The reason for this blog is to help you understand our feathered friends.  Obviously, if most of the importation occurred in the 70’s and 80’s, and the birds were wild caught, birds are lacking the domestication of other animals like dogs and even cats.  Dealing with a bird is not hard, it just takes some basic understanding of what makes them tick.

In the wild, a birds life is dependent on knowing it’s environment.   After all, no one is serving them meals and predators are abundant.  One of the main reasons birds are flock oriented is because of the protection that gives them.  If a bird is to be attacked, it generally comes from the back.  Most of the time someone will have their back covered.  The exception being the weak or sick.  Any sort of aggression will send them into a flight or fight mode.  With they being said, they are wary of the unknown.  Being as flock oriented as they are, they either strive for that one dominant spot or consider themselves our equal.  As equals, they do not understand or tolerate behaviors that would be acceptable to a more domesticated animal.

The best way to treat a bird and have a more rewarding relationship is to treat it with a lot of respect.  I always tell customers how would you like…….being done to you.  Fill in the blank with having a stranger come up to you and do such things as waving hands in your face,  rubbing your stomach, touching your nose, petting you, kissing you, etc.  I hope you get the point.  Keep in mind the key word here is stranger.  The majority of birds get nervous around such behavior and either want to bite or flee.  Giving  them a minute to get to know you goes a long way with these amazing animals.

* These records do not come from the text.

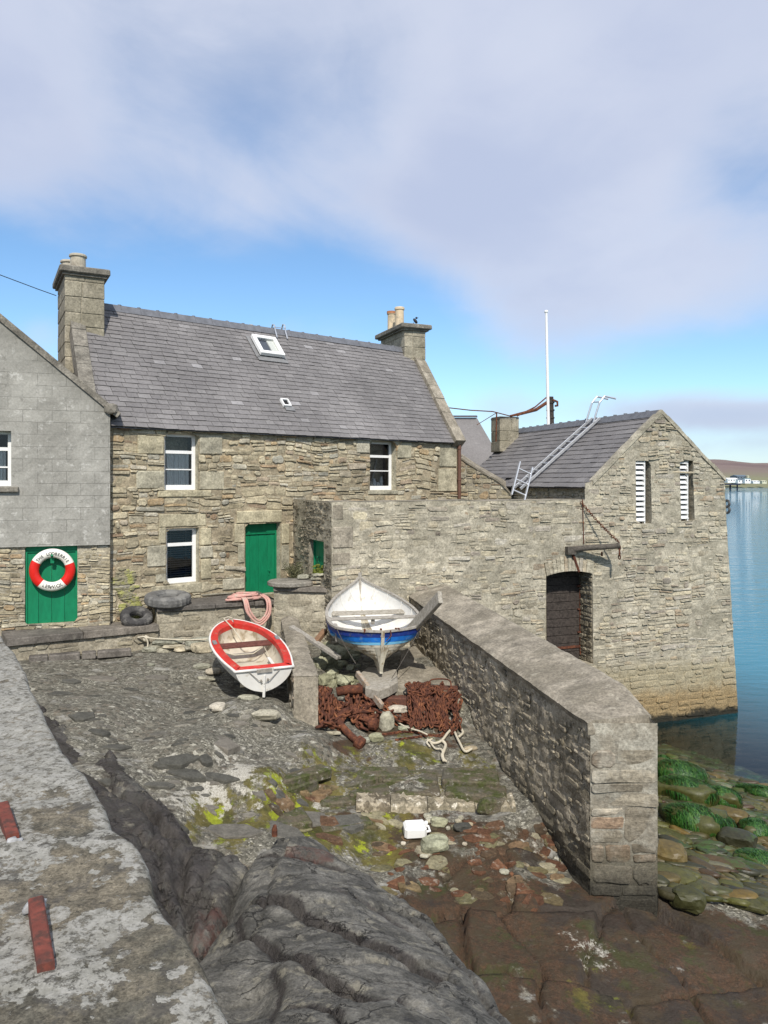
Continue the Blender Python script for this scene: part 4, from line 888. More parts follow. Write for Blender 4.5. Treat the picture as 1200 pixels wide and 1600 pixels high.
# roof hooks
hk=thing('roof_ladder_hooks','pair of bent metal roof-ladder hooks over the house ridge beside the skylight','ladder hooks',roofp(440,522)[0])
mb=MB()
for x in(430,446):
    Yk=(RL.lerp(RR,(x-123)/(650-123))).y; p0=roofp(x+2,530+ (x-430)*.12,.05)[0]; rz=RL.lerp(RR,.62); A_=P(x,522+(x-430)*.1,p0.y+.1); mb.tube([p0,A_+V(0,0,.1),P(x-1,508,A_.y+.02),P(x-4,507,A_.y+.15),P(x-7,519,A_.y+.3)],.018,6)
mb.tube([P(429,511,18.6),P(446,513,19.0)],.01,5); obj('hook',mb,ALU,hk)
# ================= mast
fp=thing('mast','white flagpole and thick dark post standing behind the store ridge','mast',V(P(858,755,22.5).x,22.5,-3))
mb=MB(); mb.tube([P(857,680,22.45),P(853.5,487,22.45)],[.05,.035],10); mb.lathe(P(853.5,487,22.45),[(.05,-.03),(.06,0),(.04,.04)],10); obj('pole',mb,WHT,fp)
mb=MB(); mb.tube([V(P(861,755,22.6).x,22.6,-3),P(861,700,22.6),P(859.5,620,22.6)],[.12,.11,.1],10)
for z in(628,640,652): mb.tube([P(860,z,22.6),P(860,z+2,22.6)],.125,10)
obj('post',mb,WDK,fp)
mb=MB(); mb.tube([P(856,628,22.5),P(838,640,22.3),P(815,646,22.1),P(797,650,22)],[.05,.05,.045,.03],7); mb.tube([P(856,619,22.5),P(836,636,22.3),P(808,650,22)],.022,6); mb.tube([P(864,625,22.5),P(871,628,22.4),P(871,634,22.4),P(867,634,22.4)],.035,7); mb.tube([P(797,650,22),P(770,643,21.6),P(735,641,21.2),P(700,637,20.8)],.016,5); obj('stay_wire',mb,RUST,fp)
mb=MB(); mb.tube([P(776,645,21.7),P(775,690,21.7)],.02,5); mb.tube([P(776,645,21.7),P(745,664,21.7)],.01,5); obj('iron_rod',mb,RUST,fp)
cb=MB(); pts=[P(-60,405,14.5),P(-20,422,14.7),P(20,437,14.9),P(60,452,15.1),P(88,462,15.3)]; cb.tube(pts,.008,5); obj('overhead_cable',cb,DRK,None,loc=pts[-1],label='thin dark overhead cable running from the left chimney out of view',cat='cable')
# ================= ladders
def ladder(name,a,b,wd,side,rung,label,mat=ALU,hooks=False,grp=None):
    t_=thing(name,label,'ladder',a,grp); a=V(*a); b=V(*b); ax=(b-a).normalized(); side=(side-ax*side.dot(ax)).normalized(); nrm=ax.cross(side)
    for s in(-1,1): mb=MB(); mb.bar(a+side*wd/2*s,b+side*wd/2*s,.028,.065,up=nrm,bev=.004); obj('stile',mb,mat,t_)
    n=int((b-a).length/rung)
    for i in range(n): mb=MB(); p=a+ax*(rung*(i+.5)); mb.tube([p-side*wd/2,p+side*wd/2],.016,8); obj('rung',mb,mat,t_)
    if hooks:
        for s in(-1,1):
            p=b+side*wd/2*s; up=nrm if nrm.z>0 else -nrm; mb=MB(); mb.tube([p-ax*.2+up*.03,p+ax*.22+up*.3,p+ax*.42+up*.34,p+ax*.62+up*.1,],.024,8); obj('roof_hook',mb,mat,t_)
        mb=MB(); mb.tube([b+ax*.25+up*.3-side*wd/2,b+ax*.25+up*.3+side*wd/2],.015,6); obj('cross_bar',mb,mat,t_)
    return t_
NW=(E0w-E1w).cross(R0w-E0w).normalized(); NW=NW if NW.z>0 else -NW
def wroofp(px,py,off): r_=P(px,py,1); return r_*(E0w.dot(NW)/r_.dot(NW))+NW*off
la=P(806,774,wroofp(815,760,.05).y-.15); lb_=wroofp(935,658,.1); la=wroofp(812,768,.1)
ladder('roof_ladder',la,lb_,.36,(E0w-E1w).normalized(),.27,'long aluminium ladder lying up the slate roof of the store with hooks over the ridge',hooks=True)
p=MFr.px(812,772,-.2); q=P(822,726,p.y+.35); p=P(809,778,p.y)
ladder('short_ladder',p,q,.3,MFr.d,.26,'short upright ladder end showing above the courtyard wall beside the long roof ladder')
# bird
bd=thing('starling','small black bird perched on the coping of the right chimney','bird',P(649,503,21.8))
mb=MB(); c=P(649,501.5,21.7); vs,fs=ico(2); M_=Matrix.Rotation(.9,3,'Y'); mb.add([c+M_@V(v.x*.09,v.y*.045,v.z*.045) for v in vs],fs); h=c+V(.03,0,.085); mb.add([h+v*.032 for v in vs],fs); mb.lathe(h+V(.025,0,0),[(.012,0),(.001,.04)],6,(1,0,.1)); mb.box(c+V(-.05,0,-.1),.02,.035,.1); 
for s in(-.015,.015): mb.tube([c+V(0,s,-.04),c+V(0,s,-.1)],.004,4)
obj('body',mb,BRD,bd,smooth=True)
# ================= ground height field
CA=[(50,1030,-2.95),(230,1025,-3.0),(330,1022,-3.02),(430,1025,-3.05),(120,1100,-3.0),(20,1060,-2.95),(400,1095,-3.1),(300,1150,-3.2),(150,1200,-3.2),(60,1150,-3.1),(470,1150,-3.42),(400,1200,-3.45),(250,1250,-3.5),(360,1290,-3.8),(480,1290,-3.98),(540,1215,-3.78),
 (505,1100,-3.38),(600,1085,-3.3),(600,1150,-3.63),(670,1030,-3.11),(720,1090,-3.33),(760,1160,-3.67),(820,1240,-3.9),(905,1380,-4.32),(650,1310,-4.12),(700,1400,-4.28),(600,1350,-4.2),(850,1500,-4.38),(1100,1450,-4.47),(1190,1440,-4.55),(1000,1590,-4.5),(1190,1590,-4.62),(700,1590,-4.42),(400,1500,-4.2),(300,1400,-4.0),(560,960,-2.95),(520,1000,-3.05),(640,1215,-3.82),(760,1215,-3.85),(590,1250,-4.0),(740,1262,-4.05),(530,1262,-3.95)]
CAP_=np.array([[(x-600)/F*(z/(-(y-HY)/F)),z/(-(y-HY)/F),z] for x,y,z in CA])
def ZA(X,Y):
    num=0;den=0
    for a,b,c in CAP_:
        w=1/(((X-a)**2+(Y-b)**2)+.02)**1.6; num=num+w*c; den=den+w
    return num/den
def pierx(Y): return 4.093-.243*Y
def ZB(X,Y):
    z=-3.176-.134*X-.0924*Y; return np.where(z<-5.35,-5.35+(z+5.35)*2.2,z)
SEEDS=[(760,1400),(690,1360),(640,1420),(760,1500),(830,1400),(870,1480),(980,1500),(930,1590),(1090,1480),(1180,1560),(1060,1590),(780,1590),(700,1500),(1150,1450),(620,1380),(850,1320),(790,1330)]
def gpx(px,py,z): s=z/(-(py-HY)/F); return ((px-600)/F*s,s)
SP=np.array([gpx(x,y,-4.4) for x,y in SEEDS])
def _grid(X,Y):
    za=ZA(X,Y); zb=ZB(X,Y); side=np.clip((X-pierx(Y)-.35)/.2,0,1); lo=np.clip((Y-7.9)/.5,0,1); k=side*lo; return za*(1-k)+zb*k
def detail(x,y,zb):
    k=1 if y>8.8 else .45; n=k*(.022*fb(x*1.1,y*1.1,0,4)+.014*nz(x*4,y*4,2))+.006*nz(x*11,y*11,4)
    return zb+n
def slabz(x,y,z):
    """big flat shore slabs with open joints in the lower right"""
    m=max(0,min(1,(9.0-y)/.6))*(1 if x<pierx(y)+.3 or y<8.1 else max(0,1-(y-8.1)/.3))
    if m<=0 or x<.2: return z
    xx=x+.1*nz(x*1.5,y*1.5,1)+.02*nz(x*7,y*7,3); yy=y+.1*nz(x*1.5,y*1.5,8)+.02*nz(x*7,y*7,6)
    d=np.sqrt(((SP-(xx,yy))**2).sum(1)); o=np.argsort(d); e=d[o[1]]-d[o[0]]; rr=random.Random(int(o[0])*7+1); h=rr.uniform(-.04,.1); tx=rr.uniform(-.06,.06); ty=rr.uniform(-.05,.05)
    g=min(1,e/.05); return z+m*(h*g+tx*(x-SP[o[0]][0])+ty*(y-SP[o[0]][1])-.15*(1-g)**1.5)
def Zs(x,y):
    z=float(_grid(np.array(x,dtype=float),np.array(y,dtype=float))); return slabz(x,y,detail(x,y,z))
def gp(px,py):
    dx=(px-600)/F; dz=-(py-HY)/F; lo=None; Y=4.5; prev=None
    while Y<22:
        z=Zs(dx*Y,Y)
        if dz*Y<z:
            a,b=Y-.25,Y
            for _ in range(14):
                m=(a+b)/2
                if dz*m<Zs(dx*m,m): b=m
                else: a=m
            return V(dx*b,b,dz*b)
        Y+=.25
    return V(dx*20,20,dz*20)
def stains(lst,xs,ys):
    a=np.zeros(len(xs))
    for px,py,r,am in lst:
        g=gp(px,py); 
        a=np.maximum(a,am*np.exp(-(((xs-g.x)**2+((ys-g.y)*.75)**2)/(r*r))))
    return a
def hgrid(x0,x1,y0,y1,st):
    nx=int((x1-x0)/st)+1; ny=int((y1-y0)/st)+1; X,Y=np.meshgrid(np.linspace(x0,x1,nx),np.linspace(y0,y1,ny)); Z=_grid(X,Y); vs=[]
    for j in range(ny):
        for i in range(nx): x=X[j,i];y=Y[j,i]; vs.append((x,y,slabz(x,y,detail(x,y,Z[j,i]))))
    return vs,[(j*nx+i,j*nx+i+1,(j+1)*nx+i+1,(j+1)*nx+i) for j in range(ny-1) for i in range(nx-1)],X.ravel(),Y.ravel()
vs,fs,gx,gy=hgrid(-7.2,9.2,4.4,17.6,.035)
mb=MB(); mb.add(vs,fs)
MOSSL=[(440,1260,.55,.8),(500,1215,.45,.72),(560,1225,.4,.75),(640,1175,.6,.62),(740,1200,.4,.62),(620,1290,.4,.6),(480,1310,.5,.8),(335,1275,.3,1.0),(385,1290,.2,.95),(520,1250,.3,.8),(600,1275,.25,.85),(575,1330,.15,.75),(330,1275,.35,.8),(370,1300,.3,.75),(560,1190,.4,.6),(480,1250,.5,.62),(520,1290,.4,.6),(640,1190,.5,.6),(740,1190,.35,.55),(590,1330,.4,.75),(430,1290,.3,.6),(560,1310,.3,.8),(900,1550,.3,.45),(860,1400,.25,.4),(950,1560,.3,.5),(1080,1480,.2,.5),(700,1235,.6,.5),(300,1290,.2,.6)]
RUSTL=[(960,1428,.5,1.0),(1040,1425,.4,1.0),(900,1405,.35,.9),(450,1275,.5,.6),(520,1290,.5,.6),(660,1310,.5,.75),(720,1300,.45,.75),(780,1330,.5,.7),(830,1400,.5,.8),(880,1440,.5,.9),(560,1180,.35,.6),(800,1450,.9,1.0),(900,1530,.9,1.0),(1050,1560,.9,1.0),(1150,1500,.7,1.0),(720,1540,.8,1.0),(720,1430,.6,.9),(545,1165,.3,.8),(600,1130,.5,.8),(690,1120,.4,.6),(500,1120,.3,.6),(710,1160,.3,.5),(760,1420,.8,.75),(700,1480,.9,.85),(820,1500,.8,.7),(960,1480,.8,.75),(1080,1530,.9,.8),(640,1340,.4,.6),(740,1340,.4,.6),(700,1370,.5,.75),(1000,1590,.7,.7),(1180,1560,.8,.8),(640,1590,.8,.8),(900,1440,.6,.7),(840,1340,.4,.55)]
WHL=[(375,1205,.28,.75),(330,1240,.3,.7),(290,1250,.25,.65),(350,1180,.2,.6),(265,1250,.2,.6),(700,1240,.35,.55),(600,1245,.35,.5),(760,1245,.25,.5),(400,1225,.35,.45),(440,1235,.3,.45),(290,1245,.3,.42),(380,1180,.25,.45),(270,1190,.3,.4),(640,1220,.3,.4),(930,1490,.25,.5),(900,1470,.2,.45),(810,1290,.2,.4),(390,1110,.3,.35),(500,1260,.2,.5),(830,1330,.25,.4)]
WETL=[(960,1425,.5,.6),(1040,1420,.35,.6),(720,1450,.7,.45),(1000,1540,1.0,.5),(1100,1450,.5,.5),(870,1560,.5,.45),(830,1350,.3,.6),(640,1370,.3,.5),(900,1420,.6,.6),(1050,1590,.5,.6),(1000,1440,.3,.6),(160,1270,.7,.7),(210,1330,.6,.8),(760,1220,.2,.6),(100,1200,.4,.5),(1170,1590,.6,.6)]
ax={k:stains(l,gx,gy) for k,l in(('moss',MOSSL),('rust',RUSTL),('white',WHL),('wet',WETL))}
be=((gx>[pierx(y)+.5 for y in gy])&(gy>8.2)); sub_=be&(gx*.134+gy*.0924>1.98); ax['moss']=np.where(be,.55,ax['moss']); ax['wet']=np.where(be,np.where(sub_,.05,.6),ax['wet']); ax['rust']=np.where(be,0,ax['rust'])
obj('ground',mb,GND,smooth=True,kind='structure',attrs=ax)
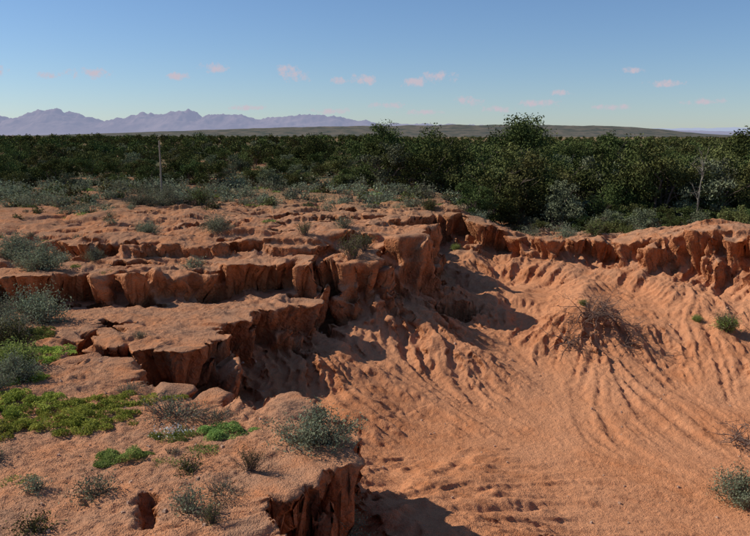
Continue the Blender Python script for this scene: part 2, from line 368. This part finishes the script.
def tree_mesh(name,seed,h,w,nclump,per,leaf,mat,low=.25):
    r=np.random.default_rng(seed); bd=B()
    for s in range(r.integers(2,5)):
        a=r.uniform(0,2*np.pi); p=wander((r.normal(0,.1),r.normal(0,.1),-.15),(math.cos(a)*.45,math.sin(a)*.45,1),h*.6,r,6,.14)
        tube(bd,p,h*.022,h*.010,0,6)
        for q in range(4):
            a2=r.uniform(0,2*np.pi); st=p[r.integers(2,6)]
            p2=wander(st,(math.cos(a2),math.sin(a2),r.uniform(.2,1)),w*.33,r,5,.2); tube(bd,p2,h*.010,h*.003,0,4)
    nl=r.integers(7,11); lob=[]
    for q in range(nl):
        a=q/nl*2*np.pi+r.normal(0,.3); rr=w*.5*r.uniform(.3,.72)
        lob.append((math.cos(a)*rr,math.sin(a)*rr,h*r.uniform(low+.10,.76),w*r.uniform(.15,.25)))
    lob.append((0,0,h*.74,w*.24))
    for (lx,ly,lz,lr) in lob:
        for q in range(max(3,nclump//len(lob))):
            v=r.normal(size=3); v/=np.linalg.norm(v); rad=lr*r.uniform(.35,1.0)
            c=np.array([lx,ly,lz])+v*rad*np.array([1,1,.75])
            if c[2]<.08*h: c[2]=.08*h+r.uniform(0,.2)
            sg=lr*r.uniform(.16,.30)
            n_=int(per*r.uniform(.4,1.3))
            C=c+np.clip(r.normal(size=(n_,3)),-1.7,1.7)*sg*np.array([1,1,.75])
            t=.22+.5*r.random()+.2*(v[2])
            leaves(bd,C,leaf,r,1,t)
    return bd.mesh(name,[m_bark,mat])
def shrub_mesh(name,seed,h,w,nst,nleaf,leaf,mat,twig=None,spread=1.0,sig=.05,up=.3,d2=1.0):
    r=np.random.default_rng(seed); bd=B()
    for s in range(nst):
        a=r.uniform(0,2*np.pi); tilt=r.random()**.6*spread
        dirv=(math.cos(a)*tilt*w/2,math.sin(a)*tilt*w/2*d2,h*(1.08-.5*tilt))
        Ls=math.hypot(tilt*w/2,h*(1-.4*tilt))*r.uniform(.75,1.1)
        p=wander((r.normal(0,w*.06),r.normal(0,w*.06)*d2,-.04),dirv,Ls,r,6,.16)
        tube(bd,p,.006+.006*h,.002,0,4)
        for q in range(2):
            st=p[r.integers(2,5)]; v=np.array(dirv)/np.linalg.norm(dirv)+r.normal(0,.5,3); p2=wander(st,v,Ls*.4,r,4,.2); tube(bd,p2,.004,.0015,0,3)
            p=p+p2
        pp=np.array(p[2:]); n_=int(nleaf/nst)
        if n_>0:
            C=pp[r.integers(0,len(pp),n_)]+r.normal(0,sig,(n_,3)); C[:,2]=np.maximum(C[:,2],.01)
            leaves(bd,C,leaf,r,1,.25+.5*r.random(),up=up)
    return bd.mesh(name,[twig or m_twig,mat])
def mat_mesh(name,seed,w,dpt,h,nleaf,leaf,mat,flower=0):
    r=np.random.default_rng(seed); bd=B()
    nb=int(34*w*dpt/1.0)+10
    for q in range(nb):
        a=r.uniform(0,2*np.pi); rr=r.random()**.5
        cx,cy=math.cos(a)*rr*w/2*(1+.25*math.sin(3*a)),math.sin(a)*rr*dpt/2*(1+.25*math.sin(2*a+1))
        n_=int(nleaf/nb*r.uniform(.4,1.5)); hh=h*(1-.4*rr)*r.uniform(.35,1.25)
        ph=r.uniform(0,6.28,n_); rd=r.random(n_)**.5*.10; zc=np.sqrt(np.clip(1-(rd/.11)**2,0,1))*hh
        C=np.stack([cx+np.cos(ph)*rd,cy+np.sin(ph)*rd,zc*r.uniform(.6,1,n_)],1)
        leaves(bd,C,leaf,r,1,.1+.85*r.random(),.4,up=.8)
        tube(bd,wander((cx,cy,-.02),(r.normal(),r.normal(),.6),.15,r,4,.3),.004,.002,0,3)
    if flower:
        C=np.stack([r.normal(0,w*.22,flower),r.normal(0,dpt*.22,flower),np.full(flower,h*.95)+r.normal(0,.015,flower)],1)
        leaves(bd,C,.012,r,2,.7,.8)
    return bd.mesh(name,[m_twig,mat,m_flower])

# ---------------------------------------------------------------- thicket
def treeset(kf,ls):
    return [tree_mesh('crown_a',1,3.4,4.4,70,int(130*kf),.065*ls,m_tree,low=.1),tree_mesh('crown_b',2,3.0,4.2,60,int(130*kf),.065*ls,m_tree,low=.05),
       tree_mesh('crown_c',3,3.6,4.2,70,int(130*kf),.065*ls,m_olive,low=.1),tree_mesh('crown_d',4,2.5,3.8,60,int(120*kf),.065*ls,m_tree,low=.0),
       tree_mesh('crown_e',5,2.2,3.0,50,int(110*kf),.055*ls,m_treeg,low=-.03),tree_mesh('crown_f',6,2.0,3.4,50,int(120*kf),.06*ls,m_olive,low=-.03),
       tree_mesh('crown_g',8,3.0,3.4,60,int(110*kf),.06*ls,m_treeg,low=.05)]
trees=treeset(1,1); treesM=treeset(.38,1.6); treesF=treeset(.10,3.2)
thick=bpy.data.objects.new('tree_thicket',None); COL.objects.link(thick)
def place(me,x,y,s,parent,sink=.05,name='bush'):
    z=float(zat(np.array([x]),np.array([y]))[0]) if abs(x)<400 and y<900 else 0
    return add_obj(name,me,(x,y,z-sink),rng.uniform(0,6.28),(s*rng.uniform(.9,1.1),s*rng.uniform(.9,1.1),s*rng.uniform(.9,1.1)),parent)
cnt=0
def front(x):
    return np.interp(x,[-60,-25,-8,2,4.5,8,14,22,40],[43,42,43,41,37,35.5,35.5,36,38])
for k_ in range(6500):
    y=34+ (rng.random()**1.5)*150
    x=rng.uniform(-.56,.56)*y
    if y<front(x): continue
    if (44<y<59 and abs(x-y*.315)<2.0): continue
    dens=.50 if y<60 else .33
    if x<0 and y<75: dens*=.9
    if rng.random()>dens*.42: continue
    p=np.array([.2,.18,.13,.16,.11,.12,.10]) if x>0 else np.array([.14,.17,.08,.22,.13,.2,.06]); p/=p.sum()
    v=rng.choice(7,p=p)
    if x<0 and y<58: v=rng.choice([3,4,5,5])
    s=rng.uniform(.62,1.06)
    if x<0: s*=.76 if y>50 else .6
    elif y>60: s*=.93
    T=trees if y<66 else (treesM if y<110 else treesF)
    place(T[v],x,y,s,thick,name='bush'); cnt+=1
for k_ in range(1500):
    y=180*(8**rng.random()); x=rng.uniform(-.56,.56)*y
    place(treesF[rng.choice([0,1,2,3,5])],x,y,rng.uniform(.7,1.1),thick,name='bush'); cnt+=1
for k_ in range(70):
    x=rng.uniform(3.8,19); y=rng.uniform(29.6,36)
    if x<7.5 and y<33.0: continue
    place(trees[rng.choice([3,4,5])],x,y,rng.uniform(.26,.58),thick,name='bush')
print('thicket',cnt)
big=tree_mesh('acacia_tree',21,4.9,6.2,170,170,.07,m_tree,low=.0)
place(big,8.9,50,1.08,None,name='acacia_tree')
big2=tree_mesh('acacia_tree_b',22,3.7,5.0,110,160,.07,m_tree,low=.0)
place(big2,0.4,60,1.05,None,name='acacia_tree'); place(big2,25.5,54,1.4,None,name='acacia_tree'); place(big2,-5.2,64,.85,None,name='acacia_tree')
place(big,14.5,58,.8,None,name='acacia_tree'); place(big2,20.8,44,.95,None,name='acacia_tree'); place(big2,4.2,52,.95,None,name='acacia_tree')
fe=tree_mesh('feathery_tree',23,2.8,2.6,60,120,.05,m_treeg,low=.0); place(fe,8.3,34.5,.85,None,name='feathery_tree'); place(fe,11.8,44,1.2,None,name='feathery_tree')
place(trees[3],5.2,35,.7,None,name='low_tree');place(trees[5],6.5,36.5,.8,None,name='low_tree');place(trees[0],10.6,36,.66,None,name='low_tree');place(trees[5],14,37,.75,None,name='low_tree')
bd=B(); r=np.random.default_rng(9)
tr=wander((0,0,-.1),(.05,0,1),2.6,r,9,.06); tube(bd,tr,.04,.01,0,6)
for q in range(16):
    st=tr[r.integers(3,9)]; a=r.uniform(0,6.28); p=wander(st,(math.cos(a),math.sin(a),1.6),r.uniform(.4,.9),r,5,.2); tube(bd,p,.012,.004,0,4)
    for w_ in range(2): tube(bd,wander(p[3],(r.normal(),r.normal(),.8),.35,r,4,.2),.006,.002,0,3)
place(bd.mesh('bare_tree',[m_pole]),13.6,33.6,1.1,None,name='bare_tree')
bd=B(); tube(bd,[(0,0,-.3),(.01,0,.8),(.0,0.01,1.7),(.03,0,2.55)],.05,.035,0,10); tube(bd,[(.03,0,2.55),(.03,0,2.58)],.035,.01,0,10)
tube(bd,[(-.09,0,2.3),(.12,0,2.32)],.015,.015,0,6)
place(bd.mesh('wooden_pole',[m_pole]),-10.2,38,1,None,sink=0,name='wooden_pole')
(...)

I come and go from my store.  When I am in, I spend the majority of my time up front.  When I do go to the back, the majority of the birds do not know me.  It is truly unfortunate, but I do get bogged down with the administrative end of the business.  I love birds.  I also want them all to love me.  With that said, like people,  I have to be worthy of that love.  I almost never push myself on a bird.  Instead I talk to them softly through the cage bars.  If they seem to like me, I will open their door and ask if they want to come out.  If they don’t, I will talk to them softly and try again.  Sometimes it works and sometimes it doesn’t. I have walked away not getting them out, but I always go back.  Eventually even the more stubborn ones will give in.  Once in a rare while, I will have that one that simply does not like me, and nothing I do will change that.  I had to stop a customer once from buying a bird because it was obvious to me that bird was never going to like her.  Pushing yourself on them will do nothing but scare them and force the flight or fight response.   Unfortunately our feathered friends are intelligent with very good memories.   There is no recouping that lost ground.  Hence my question to you…….how would you like that!

In closing I would like to add that our feathered friends are a strange combination of scared versus curious.   I have been known to hold them while I am totally ignoring them.  The next thing I know is they are playing with my toys (jewelry and clothes), because I am not representing any kind of threat to them.  Within a short time I have a new buddy.  A win win with no one feeling threatened.